*WRITTEN EXERCISE*
Tally the lines that include the word "scene" and reply with nothing but the total.

*DATASET ROWS*
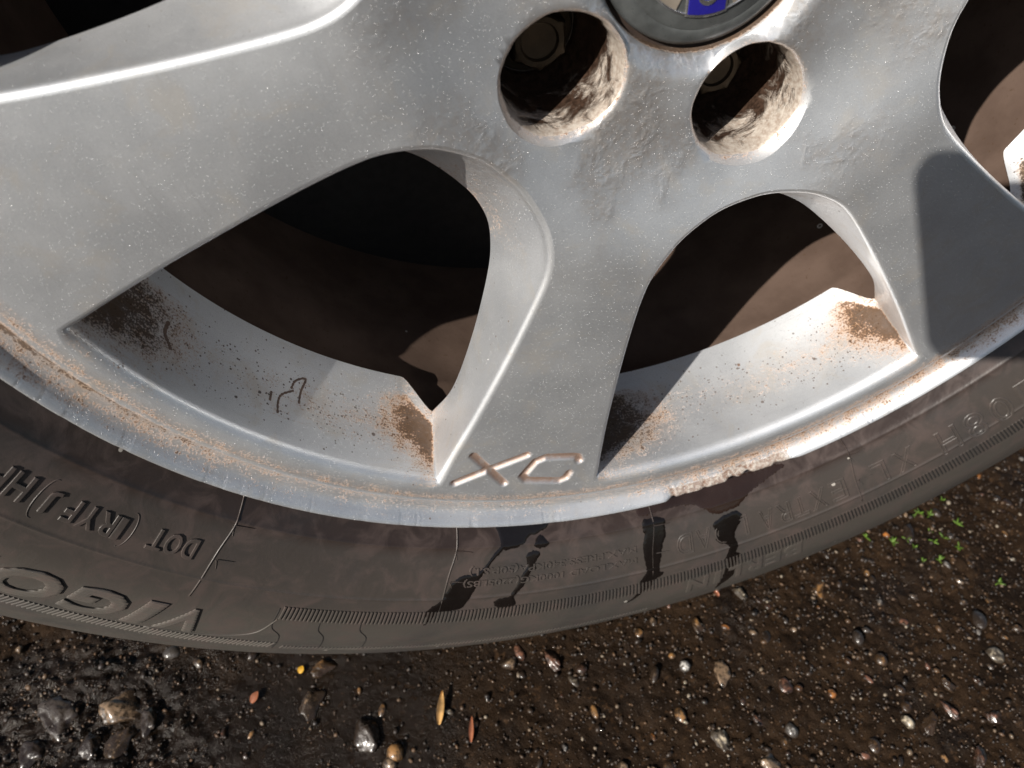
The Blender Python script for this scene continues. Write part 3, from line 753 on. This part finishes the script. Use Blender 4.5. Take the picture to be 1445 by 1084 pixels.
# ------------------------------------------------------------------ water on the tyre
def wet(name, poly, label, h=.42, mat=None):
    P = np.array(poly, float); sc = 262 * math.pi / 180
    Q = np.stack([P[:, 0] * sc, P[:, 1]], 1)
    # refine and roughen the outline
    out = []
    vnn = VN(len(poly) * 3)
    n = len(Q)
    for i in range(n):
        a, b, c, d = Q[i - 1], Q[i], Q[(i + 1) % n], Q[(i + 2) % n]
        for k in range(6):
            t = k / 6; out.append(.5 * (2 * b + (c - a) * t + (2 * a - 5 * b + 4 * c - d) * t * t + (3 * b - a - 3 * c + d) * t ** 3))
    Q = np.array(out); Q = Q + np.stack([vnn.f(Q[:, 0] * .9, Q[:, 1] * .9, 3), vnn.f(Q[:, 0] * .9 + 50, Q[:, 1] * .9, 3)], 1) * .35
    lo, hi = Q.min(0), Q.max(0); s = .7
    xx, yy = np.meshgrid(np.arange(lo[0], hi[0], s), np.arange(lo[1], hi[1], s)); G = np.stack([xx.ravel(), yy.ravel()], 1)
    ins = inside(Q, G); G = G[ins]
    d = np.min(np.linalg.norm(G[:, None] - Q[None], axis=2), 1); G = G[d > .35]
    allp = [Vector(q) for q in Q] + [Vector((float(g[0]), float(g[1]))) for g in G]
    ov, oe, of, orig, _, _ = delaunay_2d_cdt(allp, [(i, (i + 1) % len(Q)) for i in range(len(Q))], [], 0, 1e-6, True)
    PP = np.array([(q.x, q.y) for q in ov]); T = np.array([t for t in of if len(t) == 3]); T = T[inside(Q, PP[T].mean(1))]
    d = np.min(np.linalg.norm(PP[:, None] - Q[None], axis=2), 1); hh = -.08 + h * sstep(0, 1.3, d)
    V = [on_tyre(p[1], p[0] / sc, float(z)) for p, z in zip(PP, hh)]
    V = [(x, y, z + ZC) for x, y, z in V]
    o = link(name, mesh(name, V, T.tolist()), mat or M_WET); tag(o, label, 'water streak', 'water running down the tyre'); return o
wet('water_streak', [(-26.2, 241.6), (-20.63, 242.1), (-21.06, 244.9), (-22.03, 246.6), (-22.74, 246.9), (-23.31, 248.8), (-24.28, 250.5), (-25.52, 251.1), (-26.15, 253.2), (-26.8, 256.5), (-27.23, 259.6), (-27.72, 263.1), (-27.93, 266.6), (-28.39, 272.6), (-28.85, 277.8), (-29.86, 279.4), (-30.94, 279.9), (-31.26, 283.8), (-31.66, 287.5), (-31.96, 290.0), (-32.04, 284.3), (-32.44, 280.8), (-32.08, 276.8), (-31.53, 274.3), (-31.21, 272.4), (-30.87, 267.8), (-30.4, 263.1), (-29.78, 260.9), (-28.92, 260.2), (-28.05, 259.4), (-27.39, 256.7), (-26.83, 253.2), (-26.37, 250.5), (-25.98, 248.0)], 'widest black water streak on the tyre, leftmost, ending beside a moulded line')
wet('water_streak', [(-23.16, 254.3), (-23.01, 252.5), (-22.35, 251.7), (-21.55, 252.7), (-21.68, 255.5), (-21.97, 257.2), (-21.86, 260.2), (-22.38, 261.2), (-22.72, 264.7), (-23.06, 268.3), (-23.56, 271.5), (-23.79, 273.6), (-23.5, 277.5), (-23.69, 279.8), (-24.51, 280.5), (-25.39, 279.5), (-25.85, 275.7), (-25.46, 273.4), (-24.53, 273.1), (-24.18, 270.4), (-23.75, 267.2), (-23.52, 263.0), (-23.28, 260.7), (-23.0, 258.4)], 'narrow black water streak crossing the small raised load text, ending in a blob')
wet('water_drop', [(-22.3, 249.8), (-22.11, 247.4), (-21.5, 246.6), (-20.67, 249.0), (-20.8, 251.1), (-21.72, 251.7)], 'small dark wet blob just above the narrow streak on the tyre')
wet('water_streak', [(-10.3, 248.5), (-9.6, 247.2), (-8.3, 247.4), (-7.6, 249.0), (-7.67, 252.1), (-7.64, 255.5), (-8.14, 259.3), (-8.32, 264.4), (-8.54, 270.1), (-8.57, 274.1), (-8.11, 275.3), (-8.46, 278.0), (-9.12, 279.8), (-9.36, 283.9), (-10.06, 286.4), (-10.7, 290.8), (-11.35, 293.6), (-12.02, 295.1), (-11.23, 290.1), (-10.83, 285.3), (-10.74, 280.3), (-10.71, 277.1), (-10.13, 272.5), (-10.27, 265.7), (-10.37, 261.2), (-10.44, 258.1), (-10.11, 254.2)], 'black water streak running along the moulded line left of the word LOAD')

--

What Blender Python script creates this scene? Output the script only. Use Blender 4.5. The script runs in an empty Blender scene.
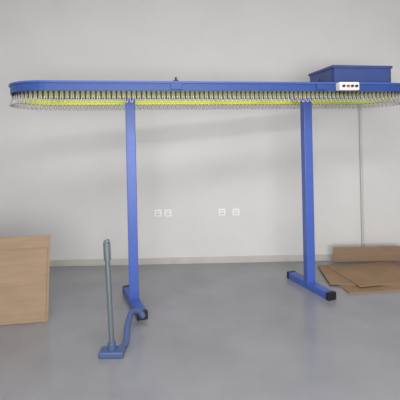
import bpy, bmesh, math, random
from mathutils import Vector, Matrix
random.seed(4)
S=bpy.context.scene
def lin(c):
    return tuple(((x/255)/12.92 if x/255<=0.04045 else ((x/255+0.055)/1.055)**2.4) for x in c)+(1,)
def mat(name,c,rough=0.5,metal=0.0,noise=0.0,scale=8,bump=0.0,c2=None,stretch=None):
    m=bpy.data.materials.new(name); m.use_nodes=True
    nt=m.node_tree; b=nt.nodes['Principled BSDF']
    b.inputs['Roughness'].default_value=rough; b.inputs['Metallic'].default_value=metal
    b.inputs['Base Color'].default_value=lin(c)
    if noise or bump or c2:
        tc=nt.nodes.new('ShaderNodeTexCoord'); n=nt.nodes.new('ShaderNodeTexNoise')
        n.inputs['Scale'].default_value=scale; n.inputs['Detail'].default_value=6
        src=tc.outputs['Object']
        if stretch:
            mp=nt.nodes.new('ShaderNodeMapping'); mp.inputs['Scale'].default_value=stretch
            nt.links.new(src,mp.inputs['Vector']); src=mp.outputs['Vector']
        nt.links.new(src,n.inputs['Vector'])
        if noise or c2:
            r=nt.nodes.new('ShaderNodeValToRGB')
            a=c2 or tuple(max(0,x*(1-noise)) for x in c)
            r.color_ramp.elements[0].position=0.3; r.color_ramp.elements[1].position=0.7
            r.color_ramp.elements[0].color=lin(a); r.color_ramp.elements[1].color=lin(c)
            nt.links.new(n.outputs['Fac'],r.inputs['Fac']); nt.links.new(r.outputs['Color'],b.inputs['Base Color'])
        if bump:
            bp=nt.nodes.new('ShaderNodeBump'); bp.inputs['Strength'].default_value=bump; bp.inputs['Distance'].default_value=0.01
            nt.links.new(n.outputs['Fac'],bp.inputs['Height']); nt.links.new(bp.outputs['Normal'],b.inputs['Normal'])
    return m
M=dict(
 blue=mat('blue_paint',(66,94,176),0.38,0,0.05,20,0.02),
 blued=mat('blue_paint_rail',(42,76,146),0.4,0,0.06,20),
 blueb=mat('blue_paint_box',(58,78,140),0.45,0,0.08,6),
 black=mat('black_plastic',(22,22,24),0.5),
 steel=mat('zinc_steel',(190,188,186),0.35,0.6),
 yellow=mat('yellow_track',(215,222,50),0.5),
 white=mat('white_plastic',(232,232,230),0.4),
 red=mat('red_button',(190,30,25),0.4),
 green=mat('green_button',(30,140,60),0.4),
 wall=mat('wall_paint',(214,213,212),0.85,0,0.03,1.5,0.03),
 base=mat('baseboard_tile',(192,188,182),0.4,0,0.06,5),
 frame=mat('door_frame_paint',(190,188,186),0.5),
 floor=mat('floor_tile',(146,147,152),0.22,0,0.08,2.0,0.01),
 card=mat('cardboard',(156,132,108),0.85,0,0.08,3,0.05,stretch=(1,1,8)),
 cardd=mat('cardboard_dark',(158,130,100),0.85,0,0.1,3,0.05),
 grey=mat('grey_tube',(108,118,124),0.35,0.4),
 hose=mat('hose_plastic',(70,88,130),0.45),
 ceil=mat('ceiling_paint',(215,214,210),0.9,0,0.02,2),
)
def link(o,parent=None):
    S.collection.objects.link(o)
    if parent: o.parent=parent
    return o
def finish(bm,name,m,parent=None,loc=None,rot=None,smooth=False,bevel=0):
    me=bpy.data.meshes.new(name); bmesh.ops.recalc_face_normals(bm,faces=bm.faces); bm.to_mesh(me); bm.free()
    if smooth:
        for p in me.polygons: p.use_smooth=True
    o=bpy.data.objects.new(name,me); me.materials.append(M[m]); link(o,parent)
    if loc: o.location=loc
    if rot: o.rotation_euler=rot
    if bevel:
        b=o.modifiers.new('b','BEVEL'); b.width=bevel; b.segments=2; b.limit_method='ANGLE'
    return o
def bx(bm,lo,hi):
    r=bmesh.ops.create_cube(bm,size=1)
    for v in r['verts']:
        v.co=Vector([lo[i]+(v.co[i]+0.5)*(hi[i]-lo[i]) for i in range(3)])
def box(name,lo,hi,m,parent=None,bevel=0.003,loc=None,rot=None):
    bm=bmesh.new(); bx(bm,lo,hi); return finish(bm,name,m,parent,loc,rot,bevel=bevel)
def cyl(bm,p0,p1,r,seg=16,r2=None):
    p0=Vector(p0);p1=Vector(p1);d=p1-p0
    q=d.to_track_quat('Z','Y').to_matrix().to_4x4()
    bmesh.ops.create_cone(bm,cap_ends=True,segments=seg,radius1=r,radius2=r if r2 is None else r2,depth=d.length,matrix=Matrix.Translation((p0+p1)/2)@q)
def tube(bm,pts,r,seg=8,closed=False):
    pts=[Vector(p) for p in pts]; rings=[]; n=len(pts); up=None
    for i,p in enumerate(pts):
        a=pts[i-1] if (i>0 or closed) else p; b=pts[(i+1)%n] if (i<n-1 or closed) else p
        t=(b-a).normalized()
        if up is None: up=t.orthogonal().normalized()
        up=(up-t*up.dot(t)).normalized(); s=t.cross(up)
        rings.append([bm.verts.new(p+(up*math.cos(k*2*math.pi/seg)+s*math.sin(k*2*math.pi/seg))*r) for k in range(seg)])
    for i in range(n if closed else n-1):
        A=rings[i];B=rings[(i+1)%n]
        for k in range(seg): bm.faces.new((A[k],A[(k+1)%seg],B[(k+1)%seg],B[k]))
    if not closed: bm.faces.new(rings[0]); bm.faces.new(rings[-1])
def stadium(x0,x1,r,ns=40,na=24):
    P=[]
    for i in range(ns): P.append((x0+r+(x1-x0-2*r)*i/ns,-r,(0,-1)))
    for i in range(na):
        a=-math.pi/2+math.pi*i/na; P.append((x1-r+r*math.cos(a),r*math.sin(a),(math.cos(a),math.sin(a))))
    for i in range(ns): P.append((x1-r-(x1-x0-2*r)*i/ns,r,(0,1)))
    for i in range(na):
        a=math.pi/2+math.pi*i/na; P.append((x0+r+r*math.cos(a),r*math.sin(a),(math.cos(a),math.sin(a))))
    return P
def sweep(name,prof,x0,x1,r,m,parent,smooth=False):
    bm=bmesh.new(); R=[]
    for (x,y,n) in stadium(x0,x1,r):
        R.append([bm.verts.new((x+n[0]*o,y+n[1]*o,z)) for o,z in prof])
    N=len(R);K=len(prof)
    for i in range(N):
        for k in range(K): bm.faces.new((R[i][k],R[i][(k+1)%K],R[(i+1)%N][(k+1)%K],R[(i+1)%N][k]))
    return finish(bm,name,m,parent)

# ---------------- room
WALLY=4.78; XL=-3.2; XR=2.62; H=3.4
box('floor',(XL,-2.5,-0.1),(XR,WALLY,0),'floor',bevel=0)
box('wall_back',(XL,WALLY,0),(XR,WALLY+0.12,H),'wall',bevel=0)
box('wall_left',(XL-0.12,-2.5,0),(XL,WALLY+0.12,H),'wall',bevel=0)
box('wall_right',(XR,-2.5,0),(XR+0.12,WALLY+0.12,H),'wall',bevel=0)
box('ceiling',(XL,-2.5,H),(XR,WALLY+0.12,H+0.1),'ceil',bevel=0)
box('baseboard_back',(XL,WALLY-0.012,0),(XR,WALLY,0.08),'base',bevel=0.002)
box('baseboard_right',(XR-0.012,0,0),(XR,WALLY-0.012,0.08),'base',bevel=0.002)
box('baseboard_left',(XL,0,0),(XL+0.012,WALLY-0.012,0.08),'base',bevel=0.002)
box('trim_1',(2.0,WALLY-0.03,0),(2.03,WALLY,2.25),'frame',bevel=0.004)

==

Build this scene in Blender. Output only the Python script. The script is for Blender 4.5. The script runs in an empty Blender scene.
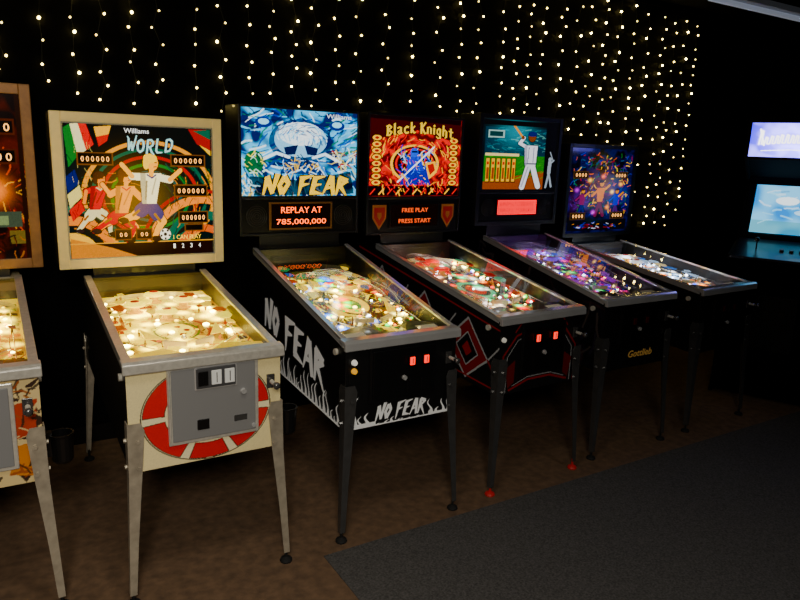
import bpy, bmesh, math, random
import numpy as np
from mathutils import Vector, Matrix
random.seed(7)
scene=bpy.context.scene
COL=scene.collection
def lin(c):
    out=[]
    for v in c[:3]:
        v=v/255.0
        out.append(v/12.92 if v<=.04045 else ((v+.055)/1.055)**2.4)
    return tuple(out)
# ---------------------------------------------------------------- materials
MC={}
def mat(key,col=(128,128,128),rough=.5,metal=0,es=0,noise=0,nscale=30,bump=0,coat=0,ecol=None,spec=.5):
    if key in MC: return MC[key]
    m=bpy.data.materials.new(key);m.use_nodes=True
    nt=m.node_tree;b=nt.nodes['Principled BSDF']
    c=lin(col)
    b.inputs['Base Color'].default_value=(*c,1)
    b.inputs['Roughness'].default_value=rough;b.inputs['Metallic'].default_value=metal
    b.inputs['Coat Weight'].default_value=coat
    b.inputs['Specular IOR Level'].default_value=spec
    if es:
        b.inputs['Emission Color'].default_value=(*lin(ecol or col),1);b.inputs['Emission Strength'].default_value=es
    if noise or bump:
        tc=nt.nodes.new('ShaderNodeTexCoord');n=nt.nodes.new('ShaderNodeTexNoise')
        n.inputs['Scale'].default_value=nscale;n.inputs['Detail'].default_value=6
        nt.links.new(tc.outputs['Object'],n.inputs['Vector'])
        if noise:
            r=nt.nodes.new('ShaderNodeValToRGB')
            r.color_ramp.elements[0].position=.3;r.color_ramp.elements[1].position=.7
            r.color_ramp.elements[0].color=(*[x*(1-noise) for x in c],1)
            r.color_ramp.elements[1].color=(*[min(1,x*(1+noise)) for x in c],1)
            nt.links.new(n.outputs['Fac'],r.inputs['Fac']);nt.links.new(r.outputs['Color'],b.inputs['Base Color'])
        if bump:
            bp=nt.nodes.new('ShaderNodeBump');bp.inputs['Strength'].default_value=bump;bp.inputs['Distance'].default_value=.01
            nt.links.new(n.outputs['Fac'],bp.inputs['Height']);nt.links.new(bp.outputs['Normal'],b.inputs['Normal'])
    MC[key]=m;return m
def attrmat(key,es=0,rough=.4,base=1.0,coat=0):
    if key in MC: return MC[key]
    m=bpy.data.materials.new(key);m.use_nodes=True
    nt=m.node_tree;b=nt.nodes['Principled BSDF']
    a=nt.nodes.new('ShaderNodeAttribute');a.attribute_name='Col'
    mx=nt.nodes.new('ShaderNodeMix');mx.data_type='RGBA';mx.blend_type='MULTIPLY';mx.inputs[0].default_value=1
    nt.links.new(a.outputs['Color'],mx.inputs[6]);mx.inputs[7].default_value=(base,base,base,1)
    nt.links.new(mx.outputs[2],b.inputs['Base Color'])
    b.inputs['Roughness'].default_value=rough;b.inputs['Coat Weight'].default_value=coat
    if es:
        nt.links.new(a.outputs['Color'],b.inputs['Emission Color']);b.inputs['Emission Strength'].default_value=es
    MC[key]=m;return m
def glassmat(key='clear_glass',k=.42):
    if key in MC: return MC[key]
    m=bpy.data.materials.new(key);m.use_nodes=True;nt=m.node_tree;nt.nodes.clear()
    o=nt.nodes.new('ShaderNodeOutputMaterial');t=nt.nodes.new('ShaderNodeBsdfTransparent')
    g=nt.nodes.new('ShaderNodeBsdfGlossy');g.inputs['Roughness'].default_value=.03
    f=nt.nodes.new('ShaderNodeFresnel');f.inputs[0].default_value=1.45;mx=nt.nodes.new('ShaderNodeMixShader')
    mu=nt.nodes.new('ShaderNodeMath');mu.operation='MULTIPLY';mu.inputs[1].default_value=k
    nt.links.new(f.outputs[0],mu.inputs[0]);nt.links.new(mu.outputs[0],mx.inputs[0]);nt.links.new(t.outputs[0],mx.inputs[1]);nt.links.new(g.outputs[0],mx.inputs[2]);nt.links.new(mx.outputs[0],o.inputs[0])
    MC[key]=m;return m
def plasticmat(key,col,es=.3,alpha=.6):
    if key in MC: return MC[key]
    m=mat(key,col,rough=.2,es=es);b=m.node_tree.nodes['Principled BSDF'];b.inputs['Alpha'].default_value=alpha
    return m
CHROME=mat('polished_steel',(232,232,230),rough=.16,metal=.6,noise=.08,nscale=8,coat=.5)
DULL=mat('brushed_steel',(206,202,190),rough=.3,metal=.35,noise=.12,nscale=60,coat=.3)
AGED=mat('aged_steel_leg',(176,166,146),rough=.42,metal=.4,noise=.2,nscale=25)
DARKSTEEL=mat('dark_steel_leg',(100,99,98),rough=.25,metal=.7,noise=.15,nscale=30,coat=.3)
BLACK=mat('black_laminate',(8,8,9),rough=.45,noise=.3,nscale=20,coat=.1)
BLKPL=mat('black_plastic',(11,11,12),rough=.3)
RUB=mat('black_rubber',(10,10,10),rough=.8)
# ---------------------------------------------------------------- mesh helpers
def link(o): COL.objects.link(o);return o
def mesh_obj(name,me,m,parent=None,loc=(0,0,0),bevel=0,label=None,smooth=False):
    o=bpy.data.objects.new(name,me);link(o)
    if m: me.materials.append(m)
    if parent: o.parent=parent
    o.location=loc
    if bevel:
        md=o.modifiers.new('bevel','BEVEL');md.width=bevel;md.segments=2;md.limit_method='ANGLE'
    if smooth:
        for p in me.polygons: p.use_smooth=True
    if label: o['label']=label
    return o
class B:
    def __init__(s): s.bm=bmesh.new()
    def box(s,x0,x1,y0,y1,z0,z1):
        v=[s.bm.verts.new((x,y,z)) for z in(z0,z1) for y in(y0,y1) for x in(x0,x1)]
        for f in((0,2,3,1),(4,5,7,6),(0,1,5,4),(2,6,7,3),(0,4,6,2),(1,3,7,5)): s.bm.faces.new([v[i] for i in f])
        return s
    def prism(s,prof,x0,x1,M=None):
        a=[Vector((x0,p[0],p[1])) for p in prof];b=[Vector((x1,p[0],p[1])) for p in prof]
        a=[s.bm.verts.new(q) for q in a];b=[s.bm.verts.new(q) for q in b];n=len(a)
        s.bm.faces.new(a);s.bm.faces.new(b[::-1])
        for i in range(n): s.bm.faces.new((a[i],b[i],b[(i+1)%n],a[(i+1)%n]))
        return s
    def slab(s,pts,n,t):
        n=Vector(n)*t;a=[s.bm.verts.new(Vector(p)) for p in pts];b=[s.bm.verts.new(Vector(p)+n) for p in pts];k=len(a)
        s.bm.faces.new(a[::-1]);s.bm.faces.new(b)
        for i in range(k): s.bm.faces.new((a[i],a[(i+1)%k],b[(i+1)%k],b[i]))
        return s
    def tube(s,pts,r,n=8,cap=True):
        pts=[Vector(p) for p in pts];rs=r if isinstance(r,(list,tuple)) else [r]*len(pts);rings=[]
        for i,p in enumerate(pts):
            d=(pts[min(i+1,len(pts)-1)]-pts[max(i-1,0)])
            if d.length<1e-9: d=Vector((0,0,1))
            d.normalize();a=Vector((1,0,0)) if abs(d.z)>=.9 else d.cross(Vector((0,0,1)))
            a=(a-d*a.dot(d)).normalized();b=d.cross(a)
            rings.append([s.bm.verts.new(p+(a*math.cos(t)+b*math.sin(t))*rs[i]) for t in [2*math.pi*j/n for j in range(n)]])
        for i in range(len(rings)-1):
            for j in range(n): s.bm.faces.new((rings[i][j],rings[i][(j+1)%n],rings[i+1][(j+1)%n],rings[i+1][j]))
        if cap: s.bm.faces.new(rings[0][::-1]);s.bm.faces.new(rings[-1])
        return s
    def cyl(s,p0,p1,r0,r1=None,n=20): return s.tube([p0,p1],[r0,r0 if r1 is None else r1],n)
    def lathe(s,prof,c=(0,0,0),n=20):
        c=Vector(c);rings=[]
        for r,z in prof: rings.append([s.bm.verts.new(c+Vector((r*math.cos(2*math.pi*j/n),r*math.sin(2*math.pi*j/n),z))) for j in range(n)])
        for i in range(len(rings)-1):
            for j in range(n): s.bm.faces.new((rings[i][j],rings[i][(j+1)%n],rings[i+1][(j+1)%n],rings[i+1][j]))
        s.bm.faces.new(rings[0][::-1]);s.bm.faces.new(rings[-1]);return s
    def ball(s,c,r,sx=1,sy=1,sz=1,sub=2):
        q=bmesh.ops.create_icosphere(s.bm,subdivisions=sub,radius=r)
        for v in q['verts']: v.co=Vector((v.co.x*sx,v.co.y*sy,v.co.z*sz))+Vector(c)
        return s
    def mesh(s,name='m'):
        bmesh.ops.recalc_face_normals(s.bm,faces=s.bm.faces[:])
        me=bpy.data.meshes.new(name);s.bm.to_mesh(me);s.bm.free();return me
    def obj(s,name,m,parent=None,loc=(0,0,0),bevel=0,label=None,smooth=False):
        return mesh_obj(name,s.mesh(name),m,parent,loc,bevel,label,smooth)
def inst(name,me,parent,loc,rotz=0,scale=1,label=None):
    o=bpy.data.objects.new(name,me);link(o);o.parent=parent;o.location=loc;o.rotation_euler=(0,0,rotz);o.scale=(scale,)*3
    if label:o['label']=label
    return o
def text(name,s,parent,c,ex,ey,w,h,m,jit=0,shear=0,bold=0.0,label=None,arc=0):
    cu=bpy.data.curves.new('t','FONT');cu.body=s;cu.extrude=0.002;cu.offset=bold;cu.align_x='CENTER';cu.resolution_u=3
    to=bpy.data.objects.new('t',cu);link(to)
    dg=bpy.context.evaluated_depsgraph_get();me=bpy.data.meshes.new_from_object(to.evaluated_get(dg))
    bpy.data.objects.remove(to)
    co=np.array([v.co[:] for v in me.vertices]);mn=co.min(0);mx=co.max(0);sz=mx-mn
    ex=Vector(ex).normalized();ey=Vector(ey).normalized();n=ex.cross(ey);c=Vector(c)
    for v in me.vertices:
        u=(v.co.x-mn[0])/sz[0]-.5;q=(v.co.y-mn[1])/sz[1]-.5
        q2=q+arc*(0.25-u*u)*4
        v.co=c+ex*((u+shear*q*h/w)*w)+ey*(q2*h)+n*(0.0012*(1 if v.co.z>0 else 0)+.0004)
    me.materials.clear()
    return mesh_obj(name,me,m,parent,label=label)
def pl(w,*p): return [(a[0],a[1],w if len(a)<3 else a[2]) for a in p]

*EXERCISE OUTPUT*
6